11. When such an objection had come, it should have been clarified by the Labour Court that only to decide the preliminary issue as to the fairness of the domestic enquiry such a move has been taken by the Labour Court to have the limited enquiry for which the parties were permitted to let in evidence and not to go ahead with the merits of the main Industrial Dispute which was raised by the workmen.
12. No such clarification or declaration of the intention of the Court has been made as nothing has been available in the impugned order except the reason as has been stated above that because already W.W.1 was examined and the exhibits were marked, at this juncture the Management since have come forward with the prayer to eschew the evidence of W.W.1, that cannot be accepted and accordingly it was rejected.

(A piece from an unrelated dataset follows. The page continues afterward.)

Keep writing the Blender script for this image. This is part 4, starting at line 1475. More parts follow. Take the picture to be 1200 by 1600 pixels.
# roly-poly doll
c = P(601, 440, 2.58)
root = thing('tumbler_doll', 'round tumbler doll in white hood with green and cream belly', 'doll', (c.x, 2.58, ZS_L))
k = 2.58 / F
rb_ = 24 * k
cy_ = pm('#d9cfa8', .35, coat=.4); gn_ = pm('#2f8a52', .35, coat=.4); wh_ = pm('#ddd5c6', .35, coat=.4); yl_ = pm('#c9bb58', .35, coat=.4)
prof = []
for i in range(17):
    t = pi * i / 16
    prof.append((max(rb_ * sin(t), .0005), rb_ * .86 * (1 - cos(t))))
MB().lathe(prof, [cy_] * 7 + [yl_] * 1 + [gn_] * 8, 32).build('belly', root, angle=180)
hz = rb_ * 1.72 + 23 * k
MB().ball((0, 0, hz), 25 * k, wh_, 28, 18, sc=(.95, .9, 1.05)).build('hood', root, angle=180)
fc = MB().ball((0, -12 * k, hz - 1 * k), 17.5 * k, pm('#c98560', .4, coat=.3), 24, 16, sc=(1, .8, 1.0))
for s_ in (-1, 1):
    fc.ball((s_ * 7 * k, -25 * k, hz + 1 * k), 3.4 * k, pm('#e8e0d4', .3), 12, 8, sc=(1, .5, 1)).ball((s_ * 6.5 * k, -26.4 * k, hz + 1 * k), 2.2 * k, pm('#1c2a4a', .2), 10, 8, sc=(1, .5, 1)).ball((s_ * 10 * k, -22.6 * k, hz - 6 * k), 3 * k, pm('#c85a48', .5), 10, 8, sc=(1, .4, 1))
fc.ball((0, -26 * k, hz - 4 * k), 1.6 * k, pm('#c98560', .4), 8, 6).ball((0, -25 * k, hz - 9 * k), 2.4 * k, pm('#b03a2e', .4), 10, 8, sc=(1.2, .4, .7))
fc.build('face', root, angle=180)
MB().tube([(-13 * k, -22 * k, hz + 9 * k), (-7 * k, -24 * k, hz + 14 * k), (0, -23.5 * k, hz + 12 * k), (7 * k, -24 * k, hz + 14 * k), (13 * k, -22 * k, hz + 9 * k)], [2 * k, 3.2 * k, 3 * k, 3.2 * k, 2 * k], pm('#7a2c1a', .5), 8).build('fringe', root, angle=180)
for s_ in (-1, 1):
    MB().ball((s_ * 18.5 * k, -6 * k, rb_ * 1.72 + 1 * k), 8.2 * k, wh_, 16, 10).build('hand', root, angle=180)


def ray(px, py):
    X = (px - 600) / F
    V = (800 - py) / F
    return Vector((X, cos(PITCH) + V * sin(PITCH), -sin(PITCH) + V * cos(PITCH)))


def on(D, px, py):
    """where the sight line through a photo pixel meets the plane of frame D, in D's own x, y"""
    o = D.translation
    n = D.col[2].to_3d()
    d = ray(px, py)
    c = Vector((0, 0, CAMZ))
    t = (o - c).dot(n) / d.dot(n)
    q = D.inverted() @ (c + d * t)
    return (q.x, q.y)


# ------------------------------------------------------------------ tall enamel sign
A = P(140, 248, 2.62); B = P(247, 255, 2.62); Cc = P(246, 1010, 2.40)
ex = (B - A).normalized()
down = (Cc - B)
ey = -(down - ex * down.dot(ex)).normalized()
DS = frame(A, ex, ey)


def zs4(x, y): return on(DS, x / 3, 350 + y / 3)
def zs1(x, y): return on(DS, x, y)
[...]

13. The said reasons cited by the Labour Court in the considered opinion of this Court may not be justifiable.
14. Any how the evidence now have been recorded from the employee side who was examined as W.W.1 and in this case, it is open to the petitioner to cross-examine the said witness, i.e., W.W.1 but the evidence let in by the employee or any further evidence which is going to be supplied by the Management can only be treated as evidence for the purpose of arriving at a conclusion as to the preliminary issue whether the domestic enquiry conducted by the Management was fair enough or not and not for the purpose of deciding the Industrial Dispute on merits.
15. Therefore, this Court is inclined to dispose of this writ petition with the following orders:
16. With these observations, clarifications and also the directions, this Court feels that the writ petition can be given a quietus. Accordingly, this writ petition is disposed of. There shall be no order as to costs. Consequently, connected miscellaneous petitions are closed.